“What you’re supposed to do when you don’t like a thing is change it. If you can’t change it, change the way you think about it. Don’t complain.” – Maya Angelou
The definition of complain is to “express dissatisfaction or annoyance about a state of affairs or an event”.
In my 41 years here on this planet, I don’t think I’ve yet met a person who didn’t know what it means to “complain” or how to do it.
I truly believe it’s human nature to rant and rave about something which displeases us, and admittedly at times it shows how passionate we are towards the inequities of the world.
But if all we do is complain, without ever trying to change anything, where’s the benefit to humanity or to ourselves?
Eckhart Tolle in The Power of Now writes, “To complain is always non-acceptance of what is. It invariably carries an unconscious negative charge. When you complain, you make yourself into a victim.”
Lately that’s just what I’ve turned myself into – a victim. I’ve taken every possible opportunity to “express dissatisfaction” over a situation I find myself in, but at the end of the day nothing ever changes. All my complaining has done is perpetuate the circumstance, not in any way altering its path.
While everyone needs to vent their feelings and frustrations (constructively), continually complaining about the same thing over and over will never yield a different result. I suspect that complaining is a form of defense mechanism, which saves us from having to make difficult decisions.
But all it really does is make us jaded and bitter – consumed by the consequences we have no trouble complaining about, and yet refuse to change.
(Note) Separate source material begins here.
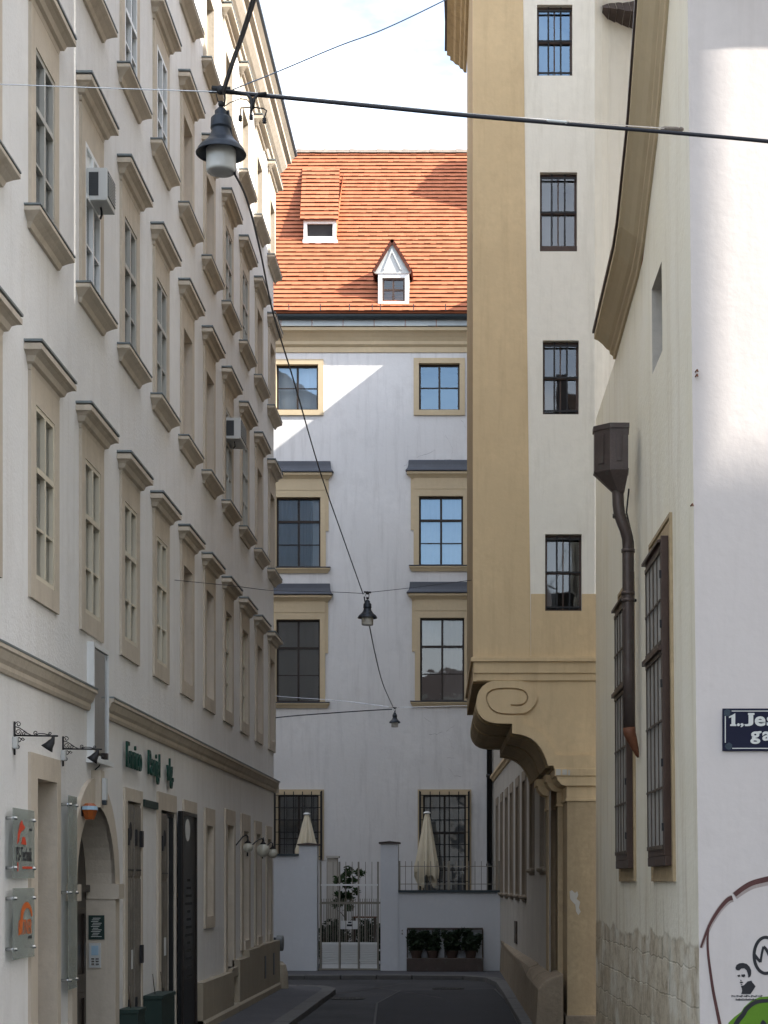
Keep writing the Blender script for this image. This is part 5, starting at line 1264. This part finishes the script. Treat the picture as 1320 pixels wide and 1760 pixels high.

Complaining is futile and counter-productive if your goal is moving on to a more fulfilling and meaningful life.
Change will never be a state of comfort. It often requires the courage to make decisions, and the understanding to realize they may not work out as you’ve planned. But at the end of the day change is action, and action leads to progress, and any progress is better than doing nothing at all.
Randy Pausch once said, “Complaining does not work as a strategy. We all have finite time and energy. Any time we spend whining is unlikely to help us achieve our goals. And it won’t make us happier.”